Walking in the Dark
Arriving from Boulder at 2:15 AM, my climbing partner Alberto and I were graced with a half-empty parking lot, a cloudless sky, and a calm breeze. It was looking like it would be a great day. It would be my second time up Longs, Alberto's first (after getting chased off the mountain a few weeks earlier by an August snowstorm). We lit our headlamps and started heading up the trail.
Up until treeline, everything was perfect. The mountain then started trying to chase us off, with a steady, chilly wind. We put on the rest of our layers and continued to push toward the invisible giant in front of us. We made great time, crossing Granite Pass in just over 2 hours and . . . oh, crap!! Epic wind! On we went, passing by people to were turning back: a couple here, a group of four there, a petrified group of girls, holding each other up against the gusts. About halfway up The Boulderfield, Alberto calls back: "I'm going up to The Keyhole for the sunrise," and starts bounding up the boulders. I found it's much harder in headlamps than daylight! But I made it up, too.
The start of morning light.
Sunrise over Mt Lady Washington.
Red light on the rocks near the Keyhole. What To Do?

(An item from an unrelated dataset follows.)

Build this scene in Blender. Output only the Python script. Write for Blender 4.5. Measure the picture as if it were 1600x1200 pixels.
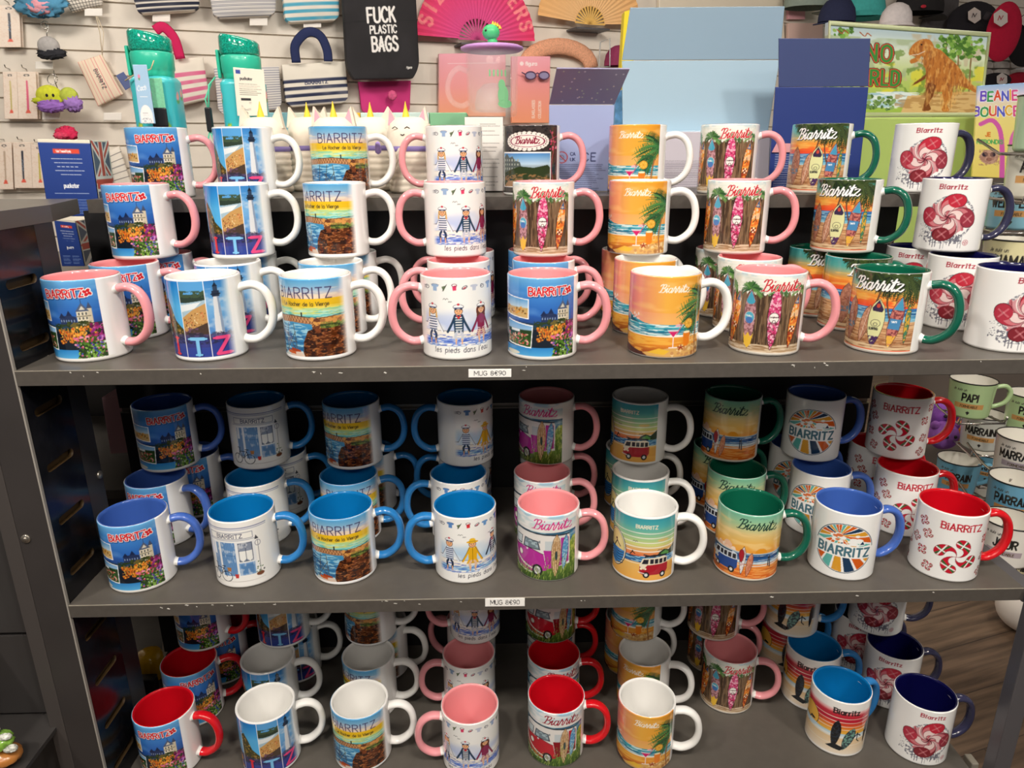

I've heard that The Keyhole can be windy. But this was ridiculous. Retreating back to the shelter, which was quickly getting crowded with people who all have the same questions: "Should we bail?" "Do we really want to risk getting blown off the mountain?" Everyone who went up to look through the Keyhole came back with the same stunned expression. We all stood there, watching the sunrise and watching the parade of people arriving at the base of the boulders. We pondered what to do as we got more cozy, with some decided to wait a while, us included. Many people balked and headed back down. Finally, someone decided to test the air on the other side and go through, then return and report. It was good news: the viscous wind lasted only about 10 feet past the Keyhole. We left the shelter, braved the wind, and went through the Keyhole, a little more than an hour after arriving and 4:40 after leaving the car.
Light comes late to Glacier Gorge. To the Top and Back
Ahh, no wind! It was amazing; the wind completely disappeared nearly immediately after leaving the Keyhole and the rest of the mountain immediately became less intimidating. At the Trough, we met a group from Kansas, who had driven from Kansas to the base of the mountain, camped at the Boulderfield, and now was pushing up the Trough. One of them was having a rough time with the altitude. I'm surprised only one of the three.
The Ledges and the bulls-eye marks for the path.
Now that the wind was gone, the day turned beautiful again.
Up the Trough, we paused to take a look across the valley.
I find the Narrows pretty unbelievable. While on it, I really didn't feel that it was that bad or exposed. But, I remember the view from the "Homestretch side" as being somewhat incongruous with the walk across: How can something that looks so dramatic feel much less so? Focusing on where you're going, I guess.
People on the Narrows
Looking down from halfway across. The Keyboard of the Winds is the set of spires on the right
Finally, the Homestretch, which was great fun without wind or water. We made the summit in 6:00 from the car, including our long "rest" at the Keyhole. There weren't too many people at the summit, as they were probably all bottlenecked down below, wondering if the summit was worth it.
A very flat summit.
A little friend came to greet us.
The parade of people on the Homestretch.
No too much happened on the way back. We passed plenty of people who had decided, like us, to go on and summit. Given the calm that we were in, we were amazed to find that, just like in the morning, the Keyhole was the keeper of a tornado. At the base of the Boulderfield, I saw only my second ever set of summer ptarmigans.
Natural camouflage.
On down to the car, which felt like a much longer slog that on the way up in the dark. We stopped at Mills Moraine to take in the fantastic view of the east face, then headed down to the trees, the goblins, and the parking lot. Final trip time: 11:16, with at least 3 hours of being stopped.
It was a great day.
Alpine Creek.
The dramatic view of Longs from Mills Moraine.